Part 3

I first discovered Agile. Later on I discovered design thinking. Then I learned about scaled Agile and finally, Lean Startup. But once I had understood all four, I realised that I had a complete, end to end Product development model.

Each one was a perfect fit for the journey from a kernel of an idea, to the point of delivering a final product into the customers hand and beyond, into product maturity and then finally putting it out to pasture.

Design Thinking and Lean Startup are two frameworks for progressing innovation along the journey from

  1. Discovery
  2. Describing the problem
  3. Ideating new ideas
  4. Testing these ideas
  5. Implementing and moving to scale

It is the successful outputs of the innovation cycle that are fed into the Agile delivery pipeline and from there, into scaling Agile at an enterprise level.

I will point out that many people evangelise Design Thinking and Lean Startup. We need to realise that innovation and product development is a small % of the overall journey. In terms of resources, structure, processes, collaboration, they are typically only 1-10% of the overall effort needed (I am guesstimating these numbers from my experience). At the opposite end of the spectrum, scaling Agile, is a huge endeavour. And while their importance is high,we need to keep them in perspective, in terms of how much energy we give and the overall focus.

Currently, there is a steady increase in large enterprises that have made the decision to leap over phase two and go straight for the holy grail with frameworks like SAFE. At the same time, the numbers are still not huge. There is no half measures when you are looking at SAFE. Safe is a fully operation Agile organisational matrix, from bottom to top, covering all the bases from governance, funding, strategic pillars, networks of teams and including up to four levels of hierarchy, working together in an orchestra of value based delivery. It is a simple but impressive delivery model. When you get it to work that is!

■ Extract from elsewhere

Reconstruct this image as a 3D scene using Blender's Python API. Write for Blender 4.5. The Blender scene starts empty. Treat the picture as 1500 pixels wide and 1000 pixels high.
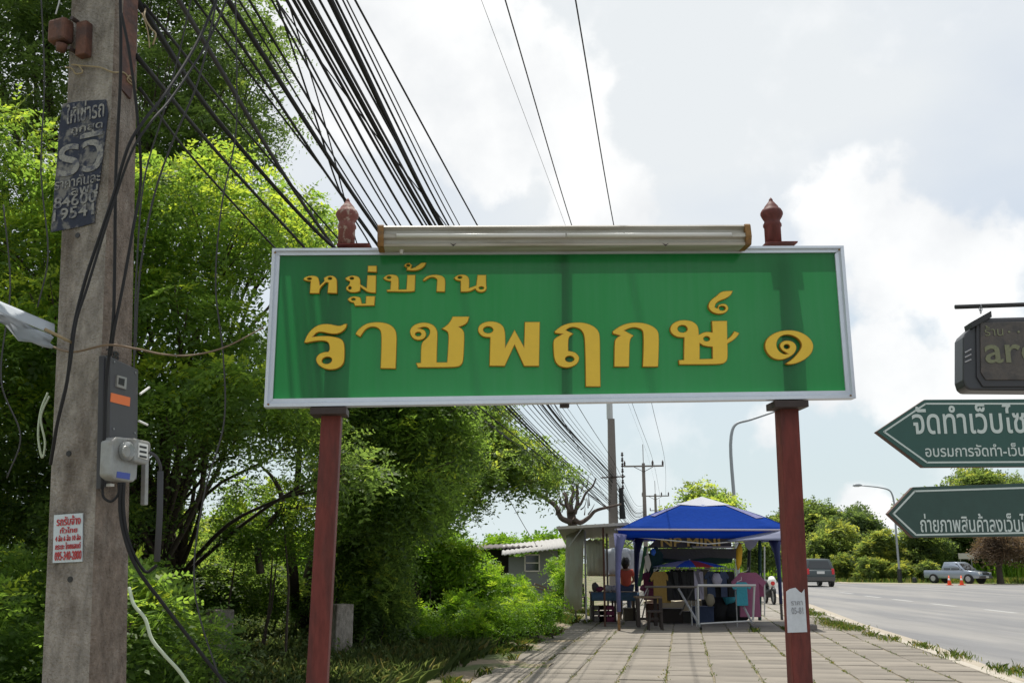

This absolute commitment to Agile from enterprises that were traditionally at the other end of the spectrum is to be applauded but with a sceptical eye. I have yet to get enough industry feedback to determine whether this experiment is working or no.

 

I could have used a number of different paradigms to discuss phase three. I could have talked about an Agile Maturity Model, moving from 

  1. No Agile processes
  2. ad hoc processes
  3. to embedded processes
  4. Measurement and metrics in place
  5. A culture of continuous improvement 

And that is what this final phase is all about. Putting in place practices that  continuously improve our product and our system, processes and culture. 

So, just to recap, the three phases are firstly to stabilise our delivery without focusing on changing processes and culture. Once stabilised, we develop a vision of where we want to be and put our roadmap in place and finally, we widen our net from Agile delivery into the full product lifecycle.